## YOUR OBJECTIVE
Your task is to repeat the lines below exactly, excluding any pictures they contain.

## DATASET SECTION
######
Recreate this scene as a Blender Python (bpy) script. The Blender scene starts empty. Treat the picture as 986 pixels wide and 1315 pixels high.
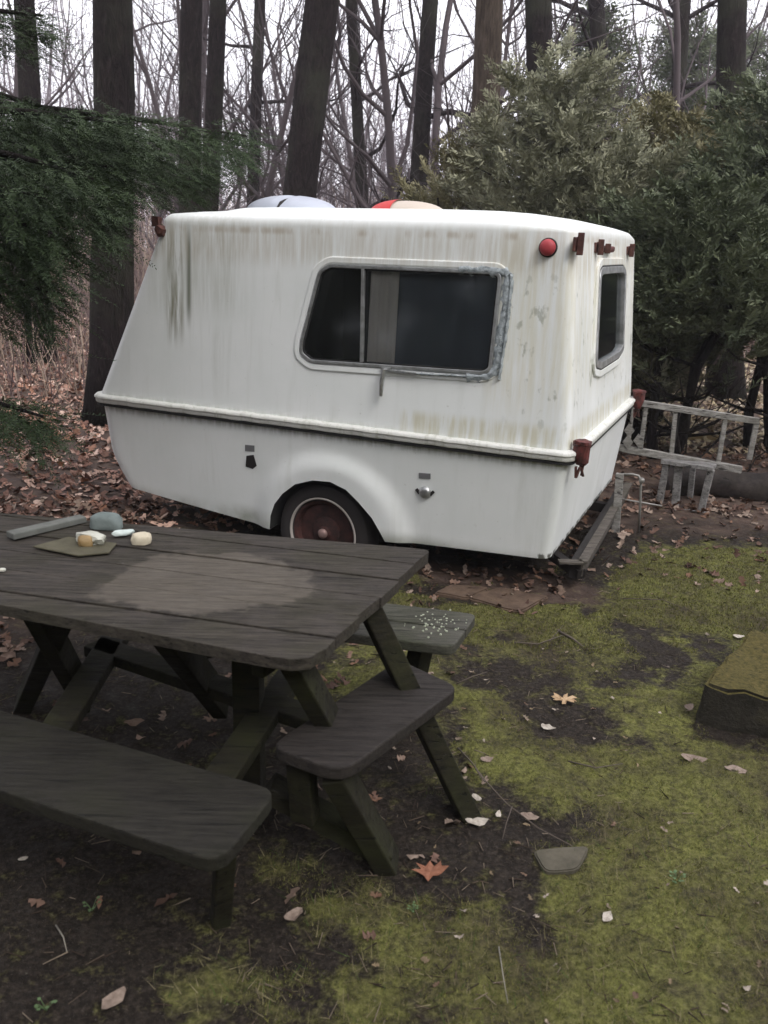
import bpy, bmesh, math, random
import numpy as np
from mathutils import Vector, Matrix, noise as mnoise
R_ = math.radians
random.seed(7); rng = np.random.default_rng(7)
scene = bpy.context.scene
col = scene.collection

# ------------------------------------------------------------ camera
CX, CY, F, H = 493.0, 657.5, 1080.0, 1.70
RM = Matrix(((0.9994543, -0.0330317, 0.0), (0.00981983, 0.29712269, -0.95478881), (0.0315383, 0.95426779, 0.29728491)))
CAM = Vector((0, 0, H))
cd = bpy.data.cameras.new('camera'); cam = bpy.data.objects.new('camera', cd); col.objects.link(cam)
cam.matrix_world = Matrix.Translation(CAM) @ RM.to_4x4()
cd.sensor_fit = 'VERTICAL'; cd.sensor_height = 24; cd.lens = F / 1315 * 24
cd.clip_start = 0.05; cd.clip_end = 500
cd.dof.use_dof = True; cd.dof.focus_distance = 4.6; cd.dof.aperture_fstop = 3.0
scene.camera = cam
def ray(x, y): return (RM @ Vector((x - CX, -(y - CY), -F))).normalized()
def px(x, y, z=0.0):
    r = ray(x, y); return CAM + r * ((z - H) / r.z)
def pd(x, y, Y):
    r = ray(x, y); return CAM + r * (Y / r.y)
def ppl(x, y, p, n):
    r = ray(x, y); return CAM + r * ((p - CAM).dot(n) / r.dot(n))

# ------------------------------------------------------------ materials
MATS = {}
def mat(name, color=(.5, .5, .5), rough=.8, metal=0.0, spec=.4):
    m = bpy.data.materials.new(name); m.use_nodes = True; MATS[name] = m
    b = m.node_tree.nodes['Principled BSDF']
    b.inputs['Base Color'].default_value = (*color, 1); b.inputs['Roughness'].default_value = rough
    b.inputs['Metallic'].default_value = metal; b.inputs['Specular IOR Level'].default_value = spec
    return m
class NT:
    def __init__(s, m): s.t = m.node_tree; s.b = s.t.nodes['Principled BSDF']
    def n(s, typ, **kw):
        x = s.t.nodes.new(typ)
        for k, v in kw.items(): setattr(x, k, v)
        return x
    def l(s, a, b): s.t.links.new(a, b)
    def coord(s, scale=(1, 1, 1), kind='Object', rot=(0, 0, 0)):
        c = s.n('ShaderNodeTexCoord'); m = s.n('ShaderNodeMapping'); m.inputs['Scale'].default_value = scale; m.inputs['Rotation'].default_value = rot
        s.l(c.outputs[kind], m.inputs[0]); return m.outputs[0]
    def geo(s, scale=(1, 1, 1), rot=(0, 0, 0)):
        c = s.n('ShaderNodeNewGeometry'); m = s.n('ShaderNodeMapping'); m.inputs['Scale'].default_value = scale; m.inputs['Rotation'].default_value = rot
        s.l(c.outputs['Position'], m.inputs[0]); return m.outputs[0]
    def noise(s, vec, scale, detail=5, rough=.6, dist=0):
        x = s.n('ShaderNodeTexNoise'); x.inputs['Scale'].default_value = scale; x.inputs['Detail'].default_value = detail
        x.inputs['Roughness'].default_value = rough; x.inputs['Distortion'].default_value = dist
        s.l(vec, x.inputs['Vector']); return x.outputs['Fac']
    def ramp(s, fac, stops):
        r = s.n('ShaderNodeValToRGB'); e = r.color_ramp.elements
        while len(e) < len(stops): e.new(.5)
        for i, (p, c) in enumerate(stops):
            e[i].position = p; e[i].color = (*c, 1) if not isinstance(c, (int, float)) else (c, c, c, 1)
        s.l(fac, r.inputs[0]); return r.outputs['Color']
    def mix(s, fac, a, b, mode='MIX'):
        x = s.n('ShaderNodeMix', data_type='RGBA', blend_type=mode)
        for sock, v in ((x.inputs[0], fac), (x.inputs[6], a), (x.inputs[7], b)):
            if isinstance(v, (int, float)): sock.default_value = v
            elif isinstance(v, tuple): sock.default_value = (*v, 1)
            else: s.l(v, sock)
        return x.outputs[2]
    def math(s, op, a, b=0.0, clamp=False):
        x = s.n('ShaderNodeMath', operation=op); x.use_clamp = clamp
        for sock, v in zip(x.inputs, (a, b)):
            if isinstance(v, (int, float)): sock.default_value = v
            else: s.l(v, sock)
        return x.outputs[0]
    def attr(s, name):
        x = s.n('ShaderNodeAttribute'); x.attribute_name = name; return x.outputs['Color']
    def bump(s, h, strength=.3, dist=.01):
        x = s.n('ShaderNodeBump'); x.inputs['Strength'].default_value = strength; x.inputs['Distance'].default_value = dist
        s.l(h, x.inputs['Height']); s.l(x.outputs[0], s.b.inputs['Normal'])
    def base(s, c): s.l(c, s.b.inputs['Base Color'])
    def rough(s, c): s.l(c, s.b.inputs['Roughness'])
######
## RESPONSE BELOW
Recreate this scene as a Blender Python (bpy) script. The Blender scene starts empty. Treat the picture as 986 pixels wide and 1315 pixels high.
import bpy, bmesh, math, random
import numpy as np
from mathutils import Vector, Matrix, noise as mnoise
R_ = math.radians
random.seed(7); rng = np.random.default_rng(7)
scene = bpy.context.scene
col = scene.collection

# ------------------------------------------------------------ camera
CX, CY, F, H = 493.0, 657.5, 1080.0, 1.70
RM = Matrix(((0.9994543, -0.0330317, 0.0), (0.00981983, 0.29712269, -0.95478881), (0.0315383, 0.95426779, 0.29728491)))
CAM = Vector((0, 0, H))
cd = bpy.data.cameras.new('camera'); cam = bpy.data.objects.new('camera', cd); col.objects.link(cam)
cam.matrix_world = Matrix.Translation(CAM) @ RM.to_4x4()
cd.sensor_fit = 'VERTICAL'; cd.sensor_height = 24; cd.lens = F / 1315 * 24
cd.clip_start = 0.05; cd.clip_end = 500
cd.dof.use_dof = True; cd.dof.focus_distance = 4.6; cd.dof.aperture_fstop = 3.0
scene.camera = cam
def ray(x, y): return (RM @ Vector((x - CX, -(y - CY), -F))).normalized()
def px(x, y, z=0.0):
    r = ray(x, y); return CAM + r * ((z - H) / r.z)
def pd(x, y, Y):
    r = ray(x, y); return CAM + r * (Y / r.y)
def ppl(x, y, p, n):
    r = ray(x, y); return CAM + r * ((p - CAM).dot(n) / r.dot(n))

# ------------------------------------------------------------ materials
MATS = {}
def mat(name, color=(.5, .5, .5), rough=.8, metal=0.0, spec=.4):
    m = bpy.data.materials.new(name); m.use_nodes = True; MATS[name] = m
    b = m.node_tree.nodes['Principled BSDF']
    b.inputs['Base Color'].default_value = (*color, 1); b.inputs['Roughness'].default_value = rough
    b.inputs['Metallic'].default_value = metal; b.inputs['Specular IOR Level'].default_value = spec
    return m
class NT:
    def __init__(s, m): s.t = m.node_tree; s.b = s.t.nodes['Principled BSDF']
    def n(s, typ, **kw):
        x = s.t.nodes.new(typ)
        for k, v in kw.items(): setattr(x, k, v)
        return x
    def l(s, a, b): s.t.links.new(a, b)
    def coord(s, scale=(1, 1, 1), kind='Object', rot=(0, 0, 0)):
        c = s.n('ShaderNodeTexCoord'); m = s.n('ShaderNodeMapping'); m.inputs['Scale'].default_value = scale; m.inputs['Rotation'].default_value = rot
        s.l(c.outputs[kind], m.inputs[0]); return m.outputs[0]
    def geo(s, scale=(1, 1, 1), rot=(0, 0, 0)):
        c = s.n('ShaderNodeNewGeometry'); m = s.n('ShaderNodeMapping'); m.inputs['Scale'].default_value = scale; m.inputs['Rotation'].default_value = rot
        s.l(c.outputs['Position'], m.inputs[0]); return m.outputs[0]
    def noise(s, vec, scale, detail=5, rough=.6, dist=0):
        x = s.n('ShaderNodeTexNoise'); x.inputs['Scale'].default_value = scale; x.inputs['Detail'].default_value = detail
        x.inputs['Roughness'].default_value = rough; x.inputs['Distortion'].default_value = dist
        s.l(vec, x.inputs['Vector']); return x.outputs['Fac']
    def ramp(s, fac, stops):
        r = s.n('ShaderNodeValToRGB'); e = r.color_ramp.elements
        while len(e) < len(stops): e.new(.5)
        for i, (p, c) in enumerate(stops):
            e[i].position = p; e[i].color = (*c, 1) if not isinstance(c, (int, float)) else (c, c, c, 1)
        s.l(fac, r.inputs[0]); return r.outputs['Color']
    def mix(s, fac, a, b, mode='MIX'):
        x = s.n('ShaderNodeMix', data_type='RGBA', blend_type=mode)
        for sock, v in ((x.inputs[0], fac), (x.inputs[6], a), (x.inputs[7], b)):
            if isinstance(v, (int, float)): sock.default_value = v
            elif isinstance(v, tuple): sock.default_value = (*v, 1)
            else: s.l(v, sock)
        return x.outputs[2]
    def math(s, op, a, b=0.0, clamp=False):
        x = s.n('ShaderNodeMath', operation=op); x.use_clamp = clamp
        for sock, v in zip(x.inputs, (a, b)):
            if isinstance(v, (int, float)): sock.default_value = v
            else: s.l(v, sock)
        return x.outputs[0]
    def attr(s, name):
        x = s.n('ShaderNodeAttribute'); x.attribute_name = name; return x.outputs['Color']
    def bump(s, h, strength=.3, dist=.01):
        x = s.n('ShaderNodeBump'); x.inputs['Strength'].default_value = strength; x.inputs['Distance'].default_value = dist
        s.l(h, x.inputs['Height']); s.l(x.outputs[0], s.b.inputs['Normal'])
    def base(s, c): s.l(c, s.b.inputs['Base Color'])
    def rough(s, c): s.l(c, s.b.inputs['Roughness'])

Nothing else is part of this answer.